«Ну, я не всегда стремлюсь обманывать зрителей, – говорит Нолан. – В прологах некоторых фильмов я заранее знаю, что люди все поймут превратно. Например, в “Престиже”. Но если посмотреть на первые сцены “Помни” или “Дюнкерка”, то в них я опираюсь на уроки Стэнли Кубрика – пытаюсь через пролог выразить многое из того, о чем будет фильм и как его нужно смотреть. Как я хочу, чтобы вы его смотрели. В первых же кадрах “Цельнометаллической оболочки” виден весь фильм. Расчеловечивающий эффект от бритых голов – просто и внятно. Как мне достичь такого же в “Помни”? Как помочь зрителю смотреть фильм? И я придумал сцену в обратном времени, распроявление полароидного снимка, и тут же понял: “Да, все верно, это поможет”. Так же я думал и о “Дюнкерке”: как выразить все, что мне нужно, о сути будущего фильма? Через пропагандистские листовки “Мы вас окружили” – они анонимны, сразу дают ощутить ситуацию и запирают героев в центре событий. У каждого фильма свои задачи. Первые сцены чрезвычайно ценны, потому что они удерживают внимание зрителей с такой силой, которую иначе крайне сложно повторить».

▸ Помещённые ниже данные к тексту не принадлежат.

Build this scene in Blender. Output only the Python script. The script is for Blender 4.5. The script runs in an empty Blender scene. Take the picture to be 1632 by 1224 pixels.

В начальных титрах «Бессонницы» мы видим снятые с воздуха пейзажи ледника с его почти геометрической четкостью изломов; затем они перетекают в сверхкрупные планы белой ткани, на которой проступает кровь, и переплетающиеся нити напоминают огромную клетку. Как это уже бывало у Нолана, сцена оказывается сном. Детектив Уилл Дормер летит в двухмоторном самолете, совсем близко к зазубренной ледяной гряде, и пытается заснуть, однако турбулентность (или угрызения совести) постоянно встряхивает его ото сна. Впервые увидев, как кровь просачивается сквозь ткань, мы полагаем, что речь идет о девушке-подростке, жертве убийства. В конце фильма контекст расширяется: мы видим руки, наносящие кровь на ткань, и понимаем, что это Дормер фальсифицирует улики, чтобы подставить другого подозреваемого в Лос-Анджелесе. Нолан показывает не то преступление, на расследование которого прилетел Дормер, а то, от которого он хочет сбежать.
«“Бессонница” – второй фильм, который мне довелось сводить на большой студии, с участием звукорежиссеров и монтажеров. Они отлично сработали; звук в фильме очень красивый. Я помню, как мы с ними обсуждали раздражающие закадровые шумы: насколько громкими их можно сделать, прежде чем для зрителей они станут заметными или невыносимыми? Я особенно детально продумывал звуковой переход от реальности к сну. Его, кстати, можно заметить в самом начале “Бессонницы”, когда мы слышим грохот грома, но на самом деле это турбулентность в самолете. Уже тогда я знал, что хочу снять “Начало”, и понемногу экспериментировал в нужном направлении. Мы много говорили о том, как при помощи звука идентифицировать окружение и как подспудный шум может понемногу выводить людей из себя – этот эффект во многом подсознательный, не осознаваемый… Я постепенно двигался к своей цели. “Помни” снискал большой успех, его хвалили за смелость и оригинальность, но именно “Бессонница” направила меня в сторону мейнстримного студийного кино – и это отлично. Я снял более масштабный фильм с голливудскими звездами и сюжетом, который двигается вперед, а не назад. Мне кажется, что многие кинематографисты, впервые добившись успеха в том или ином стиле, затем все активнее осваивают лишь данный стиль, а это редко срабатывает. Сейчас есть немало режиссеров, кто подобного избегает: от крошечных фильмов для “Сандэнса” они переходят сразу к огромным блокбастерам. Часто говорят, будто и у меня был такой путь, но это не так. Не думаю, что я бы
Кровавые титры «Бессонницы» – но чья это кровь? Концовки Нолана часто возвращаются к началу фильма.